• **What is expected**
Please set down all the lines beneath this one exactly, without the pictures.

+ + +

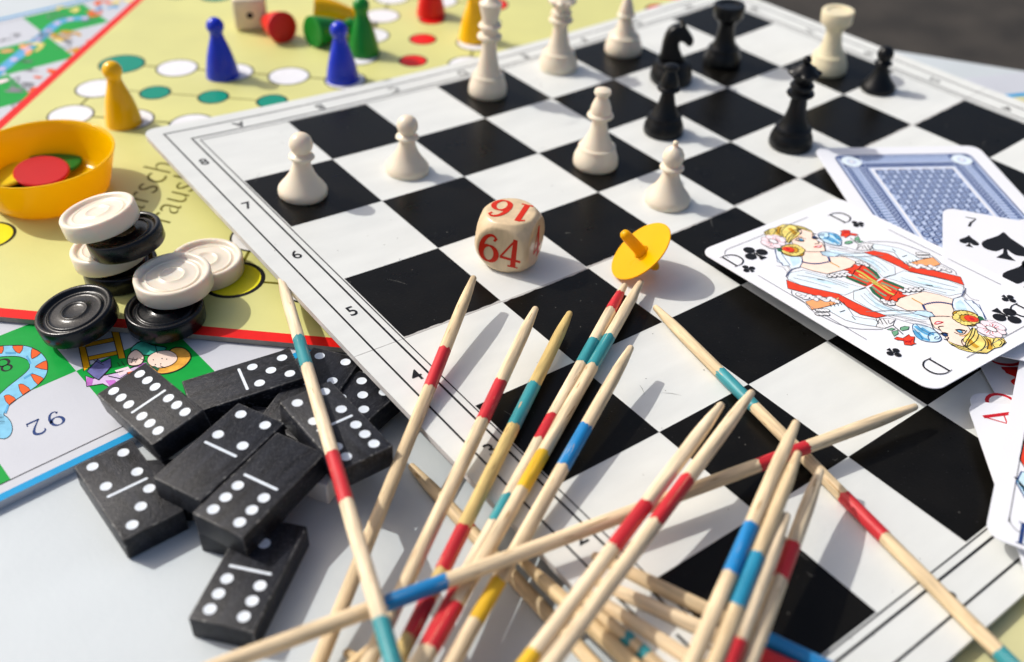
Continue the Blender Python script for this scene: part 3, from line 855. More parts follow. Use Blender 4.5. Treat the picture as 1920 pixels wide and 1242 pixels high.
ludo_pawn((683, 100), 'green pawn standing upright behind the blue pawn', L_GREEN)
ludo_pawn((888, 74), 'yellow pawn standing partly behind the tall ivory king', L_YEL)
ludo_pawn((808, 28), 'red pawn standing beyond the two red circles', L_RED)
ludo_pawn((530, 52), 'red pawn lying on its side against the old wooden die', L_RED, lying=90, r0=0.2)
ludo_pawn((585, 60), 'green pawn lying on its side with its round foot showing', L_GREEN, lying=8, r0=0.2)
ludo_pawn((588, 18), 'yellow pawn lying on its side behind the fallen green pawn', L_YEL, lying=-30, r0=0.2)

# old wooden die
P = un(465, 56, YZ)
die = empty('pip_die', P + Vector((0.12, 0.12, 0)), (0, 0, math.radians(-26)), label='old wooden die with black pips beside the fallen red pawn', cat='die')
v_, f_ = bevbox(0.44, 0.44, 0.44, 0.05)
part('body', mesh('die_body', [(x, y, z + 0.221) for x, y, z in v_], f_, mat('pale_die_wood', (0.76, 0.64, 0.46), 0.5, var=0.12, vscale=3), True, sharp=60), die)
def pipdisc(name, r, col=None, n=20, dish=0.0026):
    vs = [(r * math.cos(2 * math.pi * i / n), r * math.sin(2 * math.pi * i / n), dish) for i in range(n)]
    vs += [(0.55 * r * math.cos(2 * math.pi * i / n), 0.55 * r * math.sin(2 * math.pi * i / n), 0.0006) for i in range(n)]
    fs = [tuple(range(n, 2 * n))] + [(i, (i + 1) % n, n + (i + 1) % n, n + i) for i in range(n)]
    return mesh(name, vs, fs, col or M_pip, True)
bp = pipdisc('black_pip', 0.045, ink('black'))
for (x, y, z, rot) in ((0, -0.22, 0.22, (math.pi / 2, 0, 0)), (-0.22, -0.1, 0.32, (0, -math.pi / 2, 0)), (-0.22, 0.1, 0.12, (0, -math.pi / 2, 0))):
    o = part('pip', bp, die, (x, y, z)); o.rotation_euler = rot

# ------------------------------------------------------------------ yellow bowl and chips
bc = un(75, 287, 0.38); bc.z = YZ + 3 * LAY
bowl = empty('yellow_bowl', bc, label='round yellow plastic bowl holding a few coloured chips', cat='bowl')
pf = [(0.0, 0.0), (0.5, 0.0), (0.55, 0.012), (0.585, 0.05), (0.62, 0.15), (0.66, 0.28), (0.69, 0.38), (0.705, 0.43), (0.715, 0.448), (0.712, 0.458), (0.70, 0.46), (0.688, 0.452), (0.672, 0.41), (0.65, 0.34), (0.62, 0.22), (0.585, 0.1), (0.55, 0.045), (0.5, 0.028), (0.3, 0.024), (0.0, 0.024)]
v_, f_ = lathe(pf, 96)
part('bowl_wall', mesh('bowl_wall', v_, f_, M_yplast, True, sharp=60), bowl)
def chip(px, z, r, label, m, rot=(0, 0, 0)):
    P = un(*px, z)
    o = empty('chip', P, rot, label=label, cat='game chip', group='chips in the yellow bowl')
    v_, f_ = lathe([(0, -0.02), (r - 0.015, -0.02), (r, -0.008), (r, 0.008), (r - 0.015, 0.02), (0, 0.02)], 40)
    part('disc', mesh('chip_disc', v_, f_, m, True, sharp=30), o)
    return o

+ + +

• **Problem solution**
Continue the Blender Python script for this scene: part 3, from line 855. More parts follow. Use Blender 4.5. Treat the picture as 1920 pixels wide and 1242 pixels high.
ludo_pawn((683, 100), 'green pawn standing upright behind the blue pawn', L_GREEN)
ludo_pawn((888, 74), 'yellow pawn standing partly behind the tall ivory king', L_YEL)
ludo_pawn((808, 28), 'red pawn standing beyond the two red circles', L_RED)
ludo_pawn((530, 52), 'red pawn lying on its side against the old wooden die', L_RED, lying=90, r0=0.2)
ludo_pawn((585, 60), 'green pawn lying on its side with its round foot showing', L_GREEN, lying=8, r0=0.2)
ludo_pawn((588, 18), 'yellow pawn lying on its side behind the fallen green pawn', L_YEL, lying=-30, r0=0.2)

# old wooden die
P = un(465, 56, YZ)
die = empty('pip_die', P + Vector((0.12, 0.12, 0)), (0, 0, math.radians(-26)), label='old wooden die with black pips beside the fallen red pawn', cat='die')
v_, f_ = bevbox(0.44, 0.44, 0.44, 0.05)
part('body', mesh('die_body', [(x, y, z + 0.221) for x, y, z in v_], f_, mat('pale_die_wood', (0.76, 0.64, 0.46), 0.5, var=0.12, vscale=3), True, sharp=60), die)
def pipdisc(name, r, col=None, n=20, dish=0.0026):
    vs = [(r * math.cos(2 * math.pi * i / n), r * math.sin(2 * math.pi * i / n), dish) for i in range(n)]
    vs += [(0.55 * r * math.cos(2 * math.pi * i / n), 0.55 * r * math.sin(2 * math.pi * i / n), 0.0006) for i in range(n)]
    fs = [tuple(range(n, 2 * n))] + [(i, (i + 1) % n, n + (i + 1) % n, n + i) for i in range(n)]
    return mesh(name, vs, fs, col or M_pip, True)
bp = pipdisc('black_pip', 0.045, ink('black'))
for (x, y, z, rot) in ((0, -0.22, 0.22, (math.pi / 2, 0, 0)), (-0.22, -0.1, 0.32, (0, -math.pi / 2, 0)), (-0.22, 0.1, 0.12, (0, -math.pi / 2, 0))):
    o = part('pip', bp, die, (x, y, z)); o.rotation_euler = rot

# ------------------------------------------------------------------ yellow bowl and chips
bc = un(75, 287, 0.38); bc.z = YZ + 3 * LAY
bowl = empty('yellow_bowl', bc, label='round yellow plastic bowl holding a few coloured chips', cat='bowl')
pf = [(0.0, 0.0), (0.5, 0.0), (0.55, 0.012), (0.585, 0.05), (0.62, 0.15), (0.66, 0.28), (0.69, 0.38), (0.705, 0.43), (0.715, 0.448), (0.712, 0.458), (0.70, 0.46), (0.688, 0.452), (0.672, 0.41), (0.65, 0.34), (0.62, 0.22), (0.585, 0.1), (0.55, 0.045), (0.5, 0.028), (0.3, 0.024), (0.0, 0.024)]
v_, f_ = lathe(pf, 96)
part('bowl_wall', mesh('bowl_wall', v_, f_, M_yplast, True, sharp=60), bowl)
def chip(px, z, r, label, m, rot=(0, 0, 0)):
    P = un(*px, z)
    o = empty('chip', P, rot, label=label, cat='game chip', group='chips in the yellow bowl')
    v_, f_ = lathe([(0, -0.02), (r - 0.015, -0.02), (r, -0.008), (r, 0.008), (r - 0.015, 0.02), (0, 0.02)], 40)
    part('disc', mesh('chip_disc', v_, f_, m, True, sharp=30), o)
    return o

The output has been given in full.